Gerade kleine Handwerksbetriebe wüssten um das Problem der sinkenden Bewerberzahlen. Stader Firmen seien deshalb sowohl auf den großen Ausbildungsmessen der Region als auch in den Schulen präsent. Behrens weiß, dass sich die kleinen Handwerksbetriebe künftig besonders bemühen müssen. Doch er weiß auch, dass die kleinen Ausbildungsbetriebe einen besonderen Vorteil haben. "Es wird intensiver ausgebildet, weil der Ausbilder immer dabei ist", sagt Behrens.
Dass auch in größeren Unternehmen sehr intensiv ausgebildet werde, sagt Imke Lohmann, Ausbildungsleiterin bei Mohr in Dollern. Dort werden derzeit zwölf junge Frauen und Männer ausgebildet. "Für uns ist es ganz wichtig, dass wir die Qualität der Ausbildung hoch halten", sagt Lohmann. Deshalb gebe es nicht nur interne Schulungen für die Auszubildenden, sondern auch viele Seminare und eine externe Prüfungsvorbereitung.

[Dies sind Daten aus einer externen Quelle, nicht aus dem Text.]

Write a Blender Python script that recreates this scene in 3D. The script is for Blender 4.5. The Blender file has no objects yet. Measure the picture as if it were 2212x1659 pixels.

Dazu sei der Umgang in dem Familienunternehmen sehr menschlich, es gebe ein gutes Betriebsklima und der Chef sei immer selbst im Laden und kümmere sich, sagt Lohmann. Die Ausbildungsumfrage der IHK hat gezeigt, dass die Jugendlichen ein gutes Betriebsklima schätzen und wollen, dass man sich um sie kümmert.
Bei Mohr in Dollern funktioniert das so: Zunächst bekommt jeder vor seinem ersten Arbeitstag einen Brief von der Ausbildungsleiterin mit allen wichtigen Informationen. Außerdem erhält jeder Auszubildende einen Paten, wie es im Dollerner Modehaus genannt wird. Jedem Berufsanfänger wird ein erfahrener Mitarbeiter aus dem Haus zur Seite gestellt, der den Auszubildenden in den ersten Tagen betreut.
Die Bemühungen bei Mohr, bei der Dow und auch im Handwerk zeigen, dass die Betriebe das Problem erkannt haben und sich um Bewerber bemühen.